In 1980, he became the first Association TRENDS Association Executive of the Year. At that time, the honor was determined by the votes of association executives across the country.

”As an advocate for associations, Jim took his case to the highest levels wherever he went. He was recognized as a leader and advisor, one who knew the importance of association business,” Cornish said. “Other association professionals understood that he had their best interests at heart, whether or not they agreed with him.”

In 1985, he was inducted into the now Convention Industry Council’s “Hall of Leaders” at a special ceremony at the old Washington Convention Center, where a bust of him was unveiled. The US Chamber Association Committee of 100 presented him with its Chairman’s Medal for Distinguished Service in 1993. ASAE honored him with its “Key Man Award,” and at his retirement, declared his 16 years as ASAE president “The Era of Jim Low.”

ASAE CEO John Graham IV, CAE, said: "During his strong and dynamic tenure, he elevated the image of our profession and the important role associations play in America. His achievements and life-long commitment to the association profession left a significant mark on our community, and will continue to shape our work."

He enlisted as a Marine at age 16, with his mother's consent, but was not sent into combat. He served out WWII as the Superintendent's orderly at the Naval Academy. He was a veteran of the Korean War, having served in combat with the US Army’s Seventh Infantry Division. He left the US Army with the rank of captain. He was awarded the Bronze Star and the Combat Infantryman’s Badge.
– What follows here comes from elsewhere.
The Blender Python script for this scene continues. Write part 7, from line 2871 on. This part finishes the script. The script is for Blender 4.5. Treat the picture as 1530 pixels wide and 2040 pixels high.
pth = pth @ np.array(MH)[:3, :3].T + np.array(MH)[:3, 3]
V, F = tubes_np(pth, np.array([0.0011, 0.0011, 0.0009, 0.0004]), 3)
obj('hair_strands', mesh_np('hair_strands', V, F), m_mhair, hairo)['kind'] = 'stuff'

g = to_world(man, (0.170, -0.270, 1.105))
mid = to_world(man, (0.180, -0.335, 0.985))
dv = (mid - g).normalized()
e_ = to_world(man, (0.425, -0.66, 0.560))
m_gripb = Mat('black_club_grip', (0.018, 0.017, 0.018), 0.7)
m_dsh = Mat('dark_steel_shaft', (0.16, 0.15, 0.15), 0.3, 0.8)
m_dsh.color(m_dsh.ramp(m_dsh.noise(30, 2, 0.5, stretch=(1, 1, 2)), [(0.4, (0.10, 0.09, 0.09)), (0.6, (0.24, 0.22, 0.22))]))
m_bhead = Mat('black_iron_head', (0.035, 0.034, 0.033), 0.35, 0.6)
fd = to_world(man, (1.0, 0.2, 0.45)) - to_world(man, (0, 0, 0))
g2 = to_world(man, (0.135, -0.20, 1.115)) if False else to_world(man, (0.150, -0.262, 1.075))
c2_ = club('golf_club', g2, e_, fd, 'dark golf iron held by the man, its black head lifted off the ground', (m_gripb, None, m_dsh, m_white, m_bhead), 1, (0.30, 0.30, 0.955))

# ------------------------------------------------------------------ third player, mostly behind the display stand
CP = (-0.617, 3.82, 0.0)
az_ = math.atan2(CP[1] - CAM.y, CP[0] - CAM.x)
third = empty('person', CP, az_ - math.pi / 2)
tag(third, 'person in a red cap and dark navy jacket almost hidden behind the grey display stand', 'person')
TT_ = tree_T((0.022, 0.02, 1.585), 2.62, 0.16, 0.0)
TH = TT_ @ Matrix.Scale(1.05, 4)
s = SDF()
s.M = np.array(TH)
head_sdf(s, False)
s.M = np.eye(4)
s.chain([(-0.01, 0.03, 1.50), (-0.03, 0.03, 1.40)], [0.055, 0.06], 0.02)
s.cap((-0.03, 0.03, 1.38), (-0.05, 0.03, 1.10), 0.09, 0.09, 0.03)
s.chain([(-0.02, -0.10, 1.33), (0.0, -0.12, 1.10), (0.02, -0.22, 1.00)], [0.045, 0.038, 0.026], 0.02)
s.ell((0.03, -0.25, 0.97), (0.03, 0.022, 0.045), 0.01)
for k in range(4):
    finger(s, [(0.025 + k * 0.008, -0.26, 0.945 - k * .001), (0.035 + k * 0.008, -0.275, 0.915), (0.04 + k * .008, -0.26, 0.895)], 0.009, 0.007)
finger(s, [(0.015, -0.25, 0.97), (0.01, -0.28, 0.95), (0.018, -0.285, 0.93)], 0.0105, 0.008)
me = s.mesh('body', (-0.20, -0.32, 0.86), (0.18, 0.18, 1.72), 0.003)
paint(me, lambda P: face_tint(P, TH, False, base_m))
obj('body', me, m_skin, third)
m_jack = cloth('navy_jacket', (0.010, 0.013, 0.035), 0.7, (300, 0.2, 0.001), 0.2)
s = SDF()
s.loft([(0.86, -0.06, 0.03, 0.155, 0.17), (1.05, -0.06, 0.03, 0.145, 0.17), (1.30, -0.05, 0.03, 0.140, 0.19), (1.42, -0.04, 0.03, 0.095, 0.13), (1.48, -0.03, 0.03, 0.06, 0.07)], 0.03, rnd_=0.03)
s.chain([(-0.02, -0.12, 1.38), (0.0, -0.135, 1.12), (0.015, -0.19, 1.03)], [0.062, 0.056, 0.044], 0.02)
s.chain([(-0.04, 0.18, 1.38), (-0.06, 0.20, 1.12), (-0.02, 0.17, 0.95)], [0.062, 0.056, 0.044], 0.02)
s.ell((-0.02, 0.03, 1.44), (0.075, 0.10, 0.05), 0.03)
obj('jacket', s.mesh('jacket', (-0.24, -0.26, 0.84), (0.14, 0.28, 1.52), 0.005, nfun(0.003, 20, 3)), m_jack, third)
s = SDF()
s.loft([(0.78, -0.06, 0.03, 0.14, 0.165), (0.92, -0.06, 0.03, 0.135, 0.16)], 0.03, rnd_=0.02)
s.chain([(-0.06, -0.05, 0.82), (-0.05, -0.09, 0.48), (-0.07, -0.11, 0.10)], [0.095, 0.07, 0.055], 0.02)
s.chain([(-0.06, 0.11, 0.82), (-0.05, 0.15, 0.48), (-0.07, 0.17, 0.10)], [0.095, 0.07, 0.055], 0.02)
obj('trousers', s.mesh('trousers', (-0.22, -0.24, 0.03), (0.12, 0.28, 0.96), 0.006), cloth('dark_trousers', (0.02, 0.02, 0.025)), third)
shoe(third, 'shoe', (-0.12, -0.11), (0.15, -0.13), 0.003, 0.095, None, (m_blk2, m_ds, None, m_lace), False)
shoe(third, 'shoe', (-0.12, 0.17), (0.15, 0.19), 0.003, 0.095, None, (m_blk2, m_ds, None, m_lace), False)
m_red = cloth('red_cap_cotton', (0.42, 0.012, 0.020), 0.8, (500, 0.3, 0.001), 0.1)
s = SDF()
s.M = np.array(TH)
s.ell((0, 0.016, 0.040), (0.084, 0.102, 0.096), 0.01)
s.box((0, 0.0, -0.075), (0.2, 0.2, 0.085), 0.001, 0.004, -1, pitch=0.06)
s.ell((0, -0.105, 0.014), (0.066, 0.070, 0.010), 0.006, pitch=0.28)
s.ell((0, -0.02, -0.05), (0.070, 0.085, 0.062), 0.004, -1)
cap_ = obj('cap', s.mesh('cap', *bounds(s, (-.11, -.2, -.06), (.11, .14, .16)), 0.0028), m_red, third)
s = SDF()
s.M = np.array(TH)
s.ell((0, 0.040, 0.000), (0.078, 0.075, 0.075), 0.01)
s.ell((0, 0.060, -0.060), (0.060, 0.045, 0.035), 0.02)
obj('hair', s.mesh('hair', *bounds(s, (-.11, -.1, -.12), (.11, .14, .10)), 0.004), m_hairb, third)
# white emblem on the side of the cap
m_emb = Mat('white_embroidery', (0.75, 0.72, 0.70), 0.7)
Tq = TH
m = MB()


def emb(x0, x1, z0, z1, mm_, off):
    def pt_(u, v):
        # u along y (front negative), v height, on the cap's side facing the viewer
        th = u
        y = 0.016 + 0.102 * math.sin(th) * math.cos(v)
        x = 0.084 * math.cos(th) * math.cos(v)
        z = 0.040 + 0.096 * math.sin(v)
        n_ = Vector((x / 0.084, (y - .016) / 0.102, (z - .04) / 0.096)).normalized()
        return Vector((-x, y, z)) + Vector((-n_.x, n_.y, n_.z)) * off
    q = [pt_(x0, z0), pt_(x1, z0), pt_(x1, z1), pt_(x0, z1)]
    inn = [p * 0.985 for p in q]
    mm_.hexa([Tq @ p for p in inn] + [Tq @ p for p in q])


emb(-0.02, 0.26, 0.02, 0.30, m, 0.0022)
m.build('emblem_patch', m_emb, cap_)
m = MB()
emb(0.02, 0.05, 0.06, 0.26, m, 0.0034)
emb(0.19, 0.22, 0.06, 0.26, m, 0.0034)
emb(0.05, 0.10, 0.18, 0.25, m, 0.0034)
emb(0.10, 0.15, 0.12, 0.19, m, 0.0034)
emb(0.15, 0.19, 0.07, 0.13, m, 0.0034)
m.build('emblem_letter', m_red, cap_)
A native Washingtonian, he earned a BA in government from the U. of Maryland, and an MBA from Florida Atlantic U. He is a graduate of the Academy of Organizational Management, now the Institute for Organization Management, and was bestowed an honorary doctorate of law by Northwood Institute of Texas.

He was a member of Congressional Country Club in Potomac MD, and was a third degree member of the Knights of Columbus.

He is survived by his wife Patti and their two daughters.